Telecom industry executives and handset retailers confirmed the existence of this practice. One telecom company recently hired KPMG to assess the damage.

“We found that the illegal trade ran into several crores,” said Deepankar Sanwalka, the head of the professional service firm’s forensic services.

Most “bundled” packages are priced below Rs 2,000 and come with a handset and a SIM card. Typically, the handset carries a subsidy that the operator hopes to recover from the subscriber over a period of time.

 

Dealers buy these packages in bulk, activate the SIM card for a short while (so that the operator counts it as a live connection), remove the card and sell the handset to aggregators, who, in turn, tag a higher price to it and then ship it out to Dubai, Hong Kong, Singapore and even some countries in Latin America, where handset prices are much higher than in India.

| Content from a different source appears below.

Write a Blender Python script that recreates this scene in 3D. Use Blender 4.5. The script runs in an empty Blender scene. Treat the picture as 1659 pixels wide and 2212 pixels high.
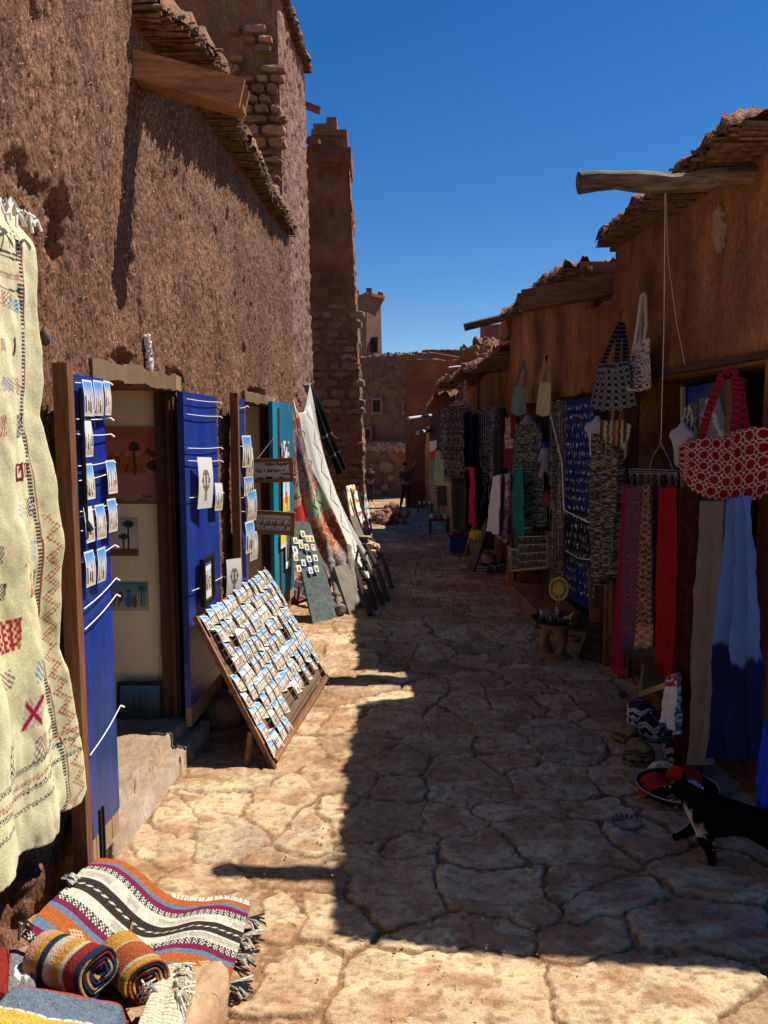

Such bundled connections are aimed at the bottom of the market and have played a vital role in making the country the fastest-growing market in the world with around 9 million new subscribers every month. All told, the country has close to 300 mobile subscribers, the largest after China. The number is expected to rise to 500 million by 2010.

Estimates of the number of handsets being siphoned off the networks vary, but ballpark figures suggest it could range between 150,000 and 200,000 every month or between 1.8 million and 2.4 million handsets annually. Reckoning the average cost of the phone at Rs 750, the value of such handsets is pegged at Rs 11-15 crore a month.

Trade experts said the practice was more prevalent in CDMA phones rather than GSM ones which tend to carry lower subsidies. “CDMA handsets are more expensive than GSM, therefore the margins are higher,” a distributor added.

Until two years ago, the subsidy per bundled CDMA handset was 20-25 per cent. Since then, the subsidy has fallen, but it is still high enough for aggregators to buy the handsets in bulk and then ship them to overseas markets. There are nearly 2,000 CDMA devices available globally across 275 operators spread over 102 countries and an estimated 463 million subscribers.

Reliance Communications and Tata Teleservices are the dominant CDMA networks in India. Both networks acquired over a million users in August this year. Reliance has a total wireless user base of around 45.5 million, while Tata Tele has over 27.5 million such users.

In the mid-1990s, when mobile telephony services had just taken off in India, handsets taken out of bundled packages overseas were smuggled into India. In a little over a decade, the flow of that trade has reversed.